A personal column about adjusting to life in a dorm
A college dorm is a melting pot, filled to the brim with different people, styles, and cultures, all coexisting and influencing each other. When I chose to write a story on college dorm life I expected to hear nothing but complaints, horror stories about communal bathrooms, terrible roommates, gripes and dislikes galore. Instead, I was surprised to find that people enjoy living the dorm life.
Living on campus in college can be a crash course in self-sufficiency. Mom and dad aren't there to drag you out of bed in the morning, and no one will be doing your laundry for you anymore. Yet despite the shock of sudden independence, dorm life presents a positive side. It allows you to integrate into a community of your peers. It presents the opportunity to make lifelong friends. Living in the dorms can help you learn social skills and ease the adjustment period to life at a new school.
Chethan Sarabu, a freshman at Cornell University, said that dorm life is an amazing experience.
"It really opens up your eyes to the enormous size of the world, she said. You realize there are so many different people out there yet there are also so many common interests. Living in the same dorm provides people with a common experience. There are so many opportunities to meet new people whether it be in the laundry room, bathroom or TV lounge, and it's guaranteed that many of these people will be unlike anyone you've ever met before. Dorm life opens up your eyes to new quirks and different cultures.
I've had wonderful discussions about differences in culture with international students over laundry. I've become good friends with a girl who has lived in Sweden and India, and a guy from Saipan, a Commonwealth of the Northern Mariana Islands. I've danced with a guy from Morocco and learned the varying terminology for "soda" (or "pop", depending on what state you come from). I have been exposed to a myriad of cultures outside and within the United States, all due to the people in my dorm.
Andrea Volza, a freshman at the University of Rochester, sayid the experience is definitely different from high school.
"The dorm becomes your family, she said, "and by becoming a family you really get to know each other and learn how to understand each other.

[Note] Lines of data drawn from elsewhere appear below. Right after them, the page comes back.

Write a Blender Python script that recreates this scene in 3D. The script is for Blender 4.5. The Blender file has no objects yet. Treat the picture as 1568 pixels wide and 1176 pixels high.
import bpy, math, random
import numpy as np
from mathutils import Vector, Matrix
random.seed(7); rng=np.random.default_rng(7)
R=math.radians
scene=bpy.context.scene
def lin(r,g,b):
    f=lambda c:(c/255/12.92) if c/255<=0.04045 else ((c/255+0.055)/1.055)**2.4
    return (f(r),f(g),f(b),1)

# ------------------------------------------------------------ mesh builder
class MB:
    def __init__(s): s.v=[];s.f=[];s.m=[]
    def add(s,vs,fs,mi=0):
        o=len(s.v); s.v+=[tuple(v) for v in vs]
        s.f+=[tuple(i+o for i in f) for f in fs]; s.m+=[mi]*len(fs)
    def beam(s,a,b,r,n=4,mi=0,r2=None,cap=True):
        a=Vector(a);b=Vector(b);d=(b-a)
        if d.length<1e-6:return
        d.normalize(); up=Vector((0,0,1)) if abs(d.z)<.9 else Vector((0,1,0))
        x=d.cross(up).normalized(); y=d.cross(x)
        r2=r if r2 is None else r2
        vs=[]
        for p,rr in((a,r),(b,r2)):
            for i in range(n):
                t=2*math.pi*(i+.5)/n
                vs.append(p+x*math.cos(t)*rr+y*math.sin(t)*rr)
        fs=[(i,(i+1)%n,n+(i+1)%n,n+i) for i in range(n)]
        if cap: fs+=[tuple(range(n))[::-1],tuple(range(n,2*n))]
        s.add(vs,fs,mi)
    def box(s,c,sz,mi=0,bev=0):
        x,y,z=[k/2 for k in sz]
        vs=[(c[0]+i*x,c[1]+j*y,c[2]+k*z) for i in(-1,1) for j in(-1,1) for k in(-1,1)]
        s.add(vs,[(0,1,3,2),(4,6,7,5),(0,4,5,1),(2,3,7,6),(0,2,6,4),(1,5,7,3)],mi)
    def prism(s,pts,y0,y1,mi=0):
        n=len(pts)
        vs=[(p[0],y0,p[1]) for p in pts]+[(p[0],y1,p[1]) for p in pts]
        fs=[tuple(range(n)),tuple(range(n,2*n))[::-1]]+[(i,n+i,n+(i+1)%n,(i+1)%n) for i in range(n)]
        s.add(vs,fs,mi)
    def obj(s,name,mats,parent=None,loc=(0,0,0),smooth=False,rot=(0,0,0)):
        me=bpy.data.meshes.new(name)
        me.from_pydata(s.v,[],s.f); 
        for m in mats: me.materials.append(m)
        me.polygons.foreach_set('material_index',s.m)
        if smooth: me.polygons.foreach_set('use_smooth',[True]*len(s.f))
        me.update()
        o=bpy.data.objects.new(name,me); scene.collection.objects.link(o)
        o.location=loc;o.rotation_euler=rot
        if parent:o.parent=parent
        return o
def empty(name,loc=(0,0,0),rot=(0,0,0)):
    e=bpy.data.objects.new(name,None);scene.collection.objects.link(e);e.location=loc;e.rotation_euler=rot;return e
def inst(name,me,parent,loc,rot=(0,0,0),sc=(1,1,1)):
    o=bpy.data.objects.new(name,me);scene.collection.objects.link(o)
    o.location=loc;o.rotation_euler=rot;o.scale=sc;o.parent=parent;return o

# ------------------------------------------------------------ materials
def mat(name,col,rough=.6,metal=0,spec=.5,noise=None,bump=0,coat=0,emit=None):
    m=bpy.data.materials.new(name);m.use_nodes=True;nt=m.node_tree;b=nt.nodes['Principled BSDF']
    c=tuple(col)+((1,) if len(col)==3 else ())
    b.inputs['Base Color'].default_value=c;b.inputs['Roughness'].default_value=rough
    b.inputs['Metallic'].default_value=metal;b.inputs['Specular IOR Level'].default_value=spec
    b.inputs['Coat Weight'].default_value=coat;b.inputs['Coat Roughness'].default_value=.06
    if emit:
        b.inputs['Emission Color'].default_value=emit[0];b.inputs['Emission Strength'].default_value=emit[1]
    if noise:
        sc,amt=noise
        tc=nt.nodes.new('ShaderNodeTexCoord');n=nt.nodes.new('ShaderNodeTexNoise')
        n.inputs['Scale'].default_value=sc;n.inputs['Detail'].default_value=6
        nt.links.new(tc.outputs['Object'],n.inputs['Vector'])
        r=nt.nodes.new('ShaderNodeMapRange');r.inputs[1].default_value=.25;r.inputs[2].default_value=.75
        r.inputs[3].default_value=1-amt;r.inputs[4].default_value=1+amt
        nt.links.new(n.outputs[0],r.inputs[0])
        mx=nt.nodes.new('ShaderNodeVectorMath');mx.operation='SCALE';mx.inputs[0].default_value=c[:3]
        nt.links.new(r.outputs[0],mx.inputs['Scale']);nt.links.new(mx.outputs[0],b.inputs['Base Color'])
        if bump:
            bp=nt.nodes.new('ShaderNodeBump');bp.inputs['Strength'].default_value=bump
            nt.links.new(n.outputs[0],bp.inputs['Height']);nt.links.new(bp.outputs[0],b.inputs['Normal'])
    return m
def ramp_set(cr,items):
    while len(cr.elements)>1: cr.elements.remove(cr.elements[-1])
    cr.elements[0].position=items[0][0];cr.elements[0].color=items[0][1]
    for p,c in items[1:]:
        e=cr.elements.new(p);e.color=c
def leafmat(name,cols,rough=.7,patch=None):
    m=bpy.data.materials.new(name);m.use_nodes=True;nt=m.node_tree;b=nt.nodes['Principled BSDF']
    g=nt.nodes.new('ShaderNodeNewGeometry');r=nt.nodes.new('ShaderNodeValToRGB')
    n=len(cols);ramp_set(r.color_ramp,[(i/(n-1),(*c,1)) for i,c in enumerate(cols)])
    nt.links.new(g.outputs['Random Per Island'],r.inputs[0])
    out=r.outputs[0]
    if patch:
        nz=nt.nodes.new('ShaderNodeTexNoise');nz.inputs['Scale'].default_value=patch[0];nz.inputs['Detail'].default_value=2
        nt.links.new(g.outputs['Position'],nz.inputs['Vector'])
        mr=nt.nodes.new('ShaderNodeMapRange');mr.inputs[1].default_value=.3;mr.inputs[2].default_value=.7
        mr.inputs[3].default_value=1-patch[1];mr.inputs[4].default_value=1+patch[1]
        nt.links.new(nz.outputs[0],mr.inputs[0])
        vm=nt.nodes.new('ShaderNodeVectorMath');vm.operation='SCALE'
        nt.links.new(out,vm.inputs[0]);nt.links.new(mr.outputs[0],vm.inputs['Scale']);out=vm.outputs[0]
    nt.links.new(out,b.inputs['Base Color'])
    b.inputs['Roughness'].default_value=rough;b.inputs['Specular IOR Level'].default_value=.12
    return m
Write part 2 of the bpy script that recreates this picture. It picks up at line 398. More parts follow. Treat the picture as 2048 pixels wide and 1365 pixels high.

By walking into someone's dorm room you can get a feel for who they are - via posters, pictures, books, and their CD collection. My roommate has a Harry Potter bedspread and I have my enormous collection of books. A girl next door decorated her entire wall with photos of friends and family.
The sense of both community and freedom are particularly appealing to dorm-dwellers. Stephen Blaker, a freshman at Tufts University said he likes living under his own rules.
"I feel like I'm an adult living within my own rules, he said. "[but at the same time] I think living off-campus would separate me from the community. I really like living in an all-freshman dorm too, because everybody is so ready to meet everybody and make new friends, so it is really easy to be social and loud because everybody else is.
I am a freshman living in an all-freshman dorm and the things I've learned about relationships and interactions between people have been priceless. I learned how important it is to look out for one another when, during the first week at school, I found a girl from my dorm lying on the bathroom floor. She had drank way too much and had passed out. I was glad I was there to help. You can always count on someone to be there.
Dorm life is a once-in-a-lifetime experience. The benefits of living a communal life are really beyond measure, and it is essential for a full college experience.